◆ Material

-- start --

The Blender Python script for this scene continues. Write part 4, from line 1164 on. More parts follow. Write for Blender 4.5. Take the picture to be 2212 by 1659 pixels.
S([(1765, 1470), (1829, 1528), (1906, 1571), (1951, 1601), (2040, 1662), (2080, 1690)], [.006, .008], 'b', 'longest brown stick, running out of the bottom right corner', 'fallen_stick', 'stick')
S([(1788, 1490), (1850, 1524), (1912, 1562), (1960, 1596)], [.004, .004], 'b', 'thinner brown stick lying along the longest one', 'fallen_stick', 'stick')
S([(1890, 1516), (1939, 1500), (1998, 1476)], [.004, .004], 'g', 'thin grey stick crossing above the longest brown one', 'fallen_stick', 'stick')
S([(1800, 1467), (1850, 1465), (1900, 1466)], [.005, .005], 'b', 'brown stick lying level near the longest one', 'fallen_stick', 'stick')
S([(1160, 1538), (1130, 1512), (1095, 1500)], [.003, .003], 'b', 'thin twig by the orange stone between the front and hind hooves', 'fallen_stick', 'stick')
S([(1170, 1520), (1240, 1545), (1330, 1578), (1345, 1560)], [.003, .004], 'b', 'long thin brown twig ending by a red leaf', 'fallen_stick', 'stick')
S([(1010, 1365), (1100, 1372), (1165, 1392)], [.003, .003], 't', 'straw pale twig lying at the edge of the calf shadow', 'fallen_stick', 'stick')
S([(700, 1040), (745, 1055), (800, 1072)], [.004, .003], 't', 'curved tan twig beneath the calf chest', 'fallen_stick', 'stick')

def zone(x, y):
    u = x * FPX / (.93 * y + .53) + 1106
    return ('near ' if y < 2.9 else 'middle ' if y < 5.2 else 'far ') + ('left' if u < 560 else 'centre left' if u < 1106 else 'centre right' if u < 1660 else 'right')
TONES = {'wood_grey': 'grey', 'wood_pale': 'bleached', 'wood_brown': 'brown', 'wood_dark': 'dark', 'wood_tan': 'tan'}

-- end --

◆ What is being asked
Reproduce the data shown above exactly.

◆ Response below
The Blender Python script for this scene continues. Write part 4, from line 1164 on. More parts follow. Write for Blender 4.5. Take the picture to be 2212 by 1659 pixels.
S([(1765, 1470), (1829, 1528), (1906, 1571), (1951, 1601), (2040, 1662), (2080, 1690)], [.006, .008], 'b', 'longest brown stick, running out of the bottom right corner', 'fallen_stick', 'stick')
S([(1788, 1490), (1850, 1524), (1912, 1562), (1960, 1596)], [.004, .004], 'b', 'thinner brown stick lying along the longest one', 'fallen_stick', 'stick')
S([(1890, 1516), (1939, 1500), (1998, 1476)], [.004, .004], 'g', 'thin grey stick crossing above the longest brown one', 'fallen_stick', 'stick')
S([(1800, 1467), (1850, 1465), (1900, 1466)], [.005, .005], 'b', 'brown stick lying level near the longest one', 'fallen_stick', 'stick')
S([(1160, 1538), (1130, 1512), (1095, 1500)], [.003, .003], 'b', 'thin twig by the orange stone between the front and hind hooves', 'fallen_stick', 'stick')
S([(1170, 1520), (1240, 1545), (1330, 1578), (1345, 1560)], [.003, .004], 'b', 'long thin brown twig ending by a red leaf', 'fallen_stick', 'stick')
S([(1010, 1365), (1100, 1372), (1165, 1392)], [.003, .003], 't', 'straw pale twig lying at the edge of the calf shadow', 'fallen_stick', 'stick')
S([(700, 1040), (745, 1055), (800, 1072)], [.004, .003], 't', 'curved tan twig beneath the calf chest', 'fallen_stick', 'stick')

def zone(x, y):
    u = x * FPX / (.93 * y + .53) + 1106
    return ('near ' if y < 2.9 else 'middle ' if y < 5.2 else 'far ') + ('left' if u < 560 else 'centre left' if u < 1106 else 'centre right' if u < 1660 else 'right')
TONES = {'wood_grey': 'grey', 'wood_pale': 'bleached', 'wood_brown': 'brown', 'wood_dark': 'dark', 'wood_tan': 'tan'}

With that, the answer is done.